A Minute with Chris Gunn from the Hunches (Part Six)

A Minute with Chris Gunn from the Hunches (Part Six)

K: I kinda think that “The Ballad” from Yes. No. Shut It! presaged Exit Dreams!. Do you disagree? And how did the slight shift in sound work from disc to disc?

“Not Invented” seems like a direction that you guys could take and use for an entire disc – and while that isn’t gonna happen, was this the musical direction that the band sought to embrace on Exit Dreams?

CG: First of all that song is called Not Invited. I have seen it called Not Invented a lot on the Internet and I honestly might like that title better but that is not what it is called. Maybe that’s an MP3 thing? I don’t know.

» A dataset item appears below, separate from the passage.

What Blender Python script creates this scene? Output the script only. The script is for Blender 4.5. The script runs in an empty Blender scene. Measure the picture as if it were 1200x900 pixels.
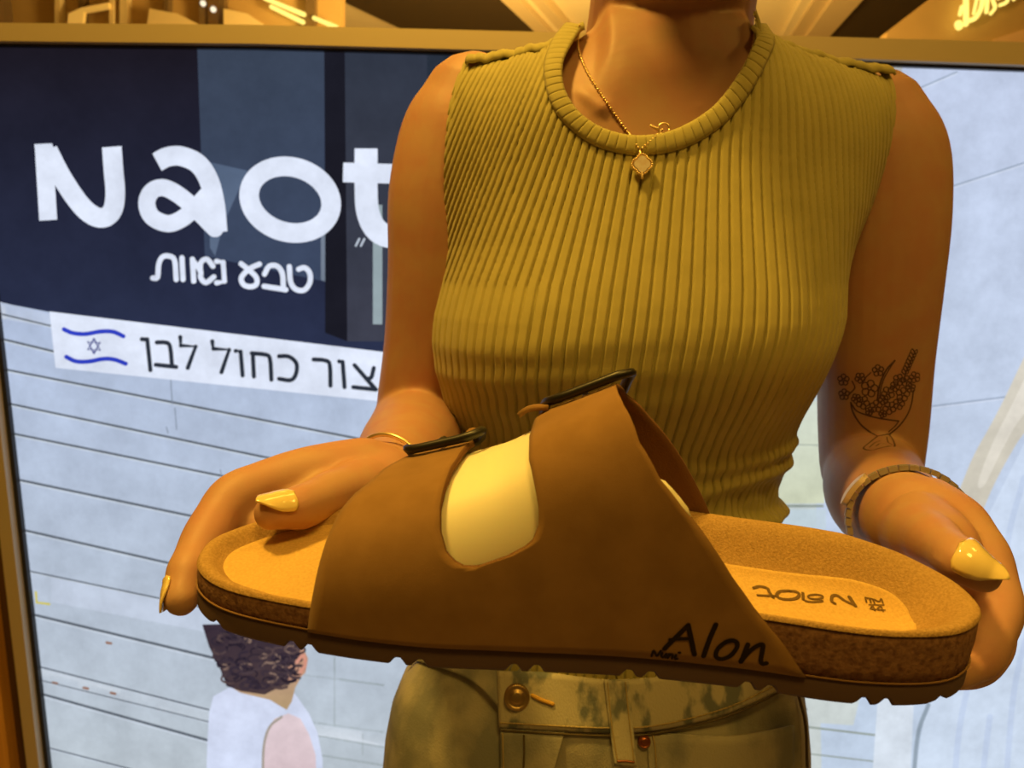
import bpy, bmesh, math, random
import numpy as np
from mathutils import Vector, Matrix
from mathutils.bvhtree import BVHTree

S = bpy.context.scene
C = S.collection
random.seed(4)
rng = np.random.RandomState(5)

# ------------------------------------------------------------------ camera, world, lights, exposure
FOC, CX, CY, PITCH, CAMZ = 880.0, 600.0, 450.0, math.radians(9.5), 1.28
cd = bpy.data.cameras.new('camera'); cam = bpy.data.objects.new('camera', cd); C.objects.link(cam)
cam.location = (0, 0, CAMZ); cam.rotation_euler = (math.pi / 2 - PITCH, 0, 0)
cd.sensor_width = 36; cd.lens = FOC / 1200 * 36; cd.clip_start = 0.02; cd.clip_end = 100
cd.dof.use_dof = True; cd.dof.focus_distance = 0.36; cd.dof.aperture_fstop = 16
S.camera = cam
S.view_settings.view_transform = 'Standard'
S.view_settings.look = 'None'
S.view_settings.exposure = 0.0
S.view_settings.gamma = 1.0
S.view_settings.use_curve_mapping = False
W = bpy.data.worlds.new('world'); S.world = W; W.use_nodes = True
W.node_tree.nodes['Background'].inputs[0].default_value = (1.0, 0.50, 0.08, 1)
W.node_tree.nodes['Background'].inputs[1].default_value = 0.08


def area_light(name, loc, target, size, power, color):
    l = bpy.data.lights.new(name, 'AREA'); l.shape = 'DISK'; l.size = size; l.energy = power; l.color = color
    o = bpy.data.objects.new(name, l); C.objects.link(o); o.location = loc
    o.rotation_euler = (Vector(target) - Vector(loc)).to_track_quat('-Z', 'Y').to_euler()
    return o


WARM = (1.0, 0.58, 0.088)
area_light('ceiling_downlight_key', (-0.55, 0.36, 2.9), (0.05, 0.50, 1.2), 0.22, 31, WARM)
area_light('ceiling_downlight_near', (0.25, -0.55, 2.9), (0.05, 0.5, 1.2), 0.5, 15, WARM)
area_light('ceiling_downlight_side', (1.3, 0.35, 2.9), (0.1, 0.6, 1.2), 0.4, 5, WARM)
area_light('ceiling_downlight_screen', (-0.3, 1.0, 2.9), (-0.2, 1.5, 1.5), 0.6, 5, WARM)
area_light('ceiling_downlight_back', (0.5, 1.38, 2.9), (0.1, 1.6, 0.0), 0.6, 6, WARM)
area_light('shop_ceiling_light', (0.3, 3.4, 1.9), (0.3, 5.0, 3.0), 0.8, 130, (1.0, 0.64, 0.18))


# ------------------------------------------------------------------ projection helpers (photo pixel -> place)
def ray(px, py):
    a, b = (px - CX) / FOC, (CY - py) / FOC
    return Vector((a, math.cos(PITCH) + b * math.sin(PITCH), -math.sin(PITCH) + b * math.cos(PITCH)))


def at(px, py, Y):
    r = ray(px, py)
    return Vector((0, 0, CAMZ)) + r * (Y / r.y)


def onz(px, py, z):
    r = ray(px, py)
    return Vector((0, 0, CAMZ)) + r * ((z - CAMZ) / r.z)


# ------------------------------------------------------------------ object helpers
def thing(name, label, cat, loc=(0, 0, 0), group=None):
    o = bpy.data.objects.new(name, None); C.objects.link(o); o.location = loc
    o['label'] = label; o['category'] = cat
    if group: o['group'] = group
    return o


def tag(o, label, cat, group=None):
    o['label'] = label; o['category'] = cat
    if group: o['group'] = group
    return o


def mesh_obj(name, verts, faces, mat, parent=None, smooth=True, mats=None, midx=None):
    me = bpy.data.meshes.new(name)
    off, q = Vector((0, 0, 0)), parent
    while q is not None: off = off + Vector(q.location); q = q.parent
    me.from_pydata([tuple(Vector(v) - off) for v in verts], [], [tuple(f) for f in faces])
    for m in (mats or [mat]): me.materials.append(m)
    if midx is not None: me.polygons.foreach_set('material_index', midx)
    if smooth: me.polygons.foreach_set('use_smooth', [True] * len(me.polygons))
    me.update()
    o = bpy.data.objects.new(name, me); C.objects.link(o)
    if parent is not None: o.parent = parent
    return o


def sharp(o, deg=40):
    bm = bmesh.new(); bm.from_mesh(o.data)
    for e in bm.edges:
        if len(e.link_faces) == 2 and e.calc_face_angle(0) > math.radians(deg): e.smooth = False
    bm.to_mesh(o.data); bm.free()
    return o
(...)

The songs on Exit Dreams were written over the course of the five years between it and our last album. This was a pretty depressing time period for our band.  We were just kind of draining down into the inevitable end. I do think that this type of unavoidable depressing reality allowed us to write more honest music that was free from the conventions and genre mind games that had ensnared us before. This made for an album that I feel is more fluid. The songs do not jump from genre to genre as much as on previous albums.  We were not afraid to mess with verse chorus verse structure.  The stylistic changes happen within songs and I think that makes it more translatable and easier to believe. Not Invited is the one song that is pretty much just a straight pop song and I really see it as more of a throwback to our old albums as opposed to a glimpse into the non-existent future. It does sound like “the ballad” and that’s why it is more of a link to the past.

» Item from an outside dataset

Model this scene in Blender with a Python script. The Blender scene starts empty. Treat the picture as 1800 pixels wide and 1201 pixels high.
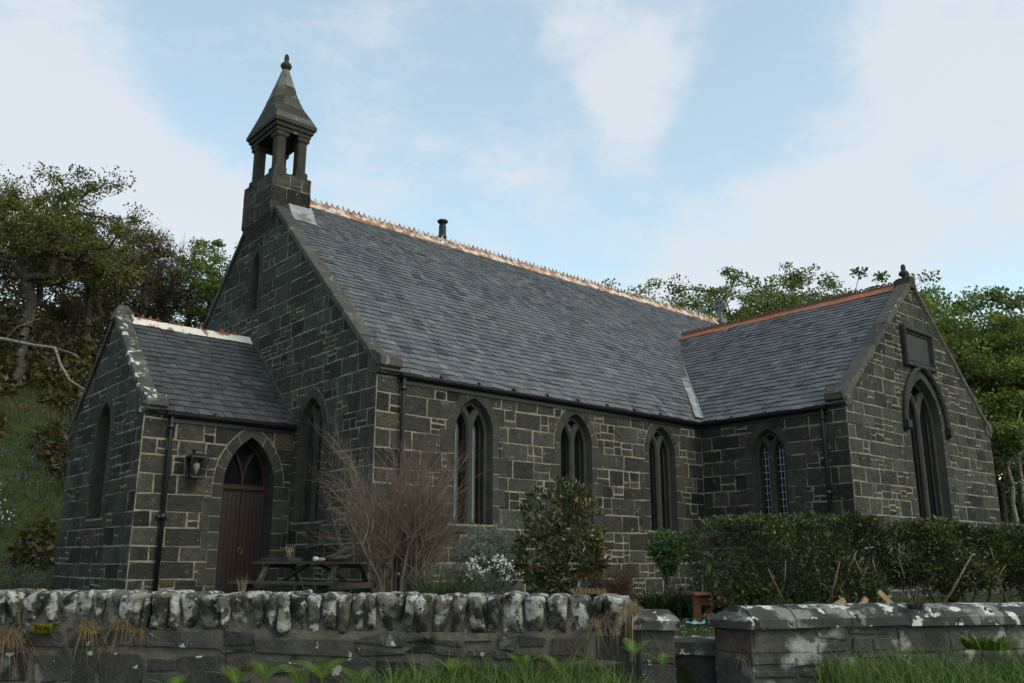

Oddly enough, I expected this album to be overwhelmingly dark and bleak and one of the things that surprised me with the end product is an odd current of joy and hope that runs throughout it. It almost seems like “Hobo Sunrise” is way darker. I saw one review that claimed “Exit Dreams” was devoid of humor and wrought with dramatic angst and that does not strike me as true at all. Carnival Debris is about a day at an imaginary circus for god’s sake. Swim Hole is overwhelmingly sprightly and filled with some sort of nostalgic hope.  Once again, that aspect of humor is always missed and I think that is a big key to understanding our band.

 

K: Your drummer’s in a band called the Real Pills? Have you guys performed together? Do other members of the group have other bands or projects pulling them away from the Hunches?

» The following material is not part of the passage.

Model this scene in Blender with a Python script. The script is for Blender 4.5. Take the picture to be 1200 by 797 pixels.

CG: Ben was in the Real Pills before he joined the Hunches back in the year 2000 or so. He quit when he joined our band.

 

K: Your Myspace page (and yes, I know it’s lame to begin a question like that) says that there is/are a member or members in SF? When did that occur and how did that work for the recording of Exit Dreams?

CG: I live in San Francisco but I moved here after Exit Dreams was completed. It is going to pose a minor problem practicing for this tour but I don’t think that it’s too big of a deal.

 

K: Has the band accomplished everything that you wanted it to?

CG: Yes. We did a bunch of major tours, played with a lot of bands that I looked up to, got to put out albums on the record label I had always wanted to work with, we made music that I am proud of, and I think that we got out of the game before we started to suck too hard.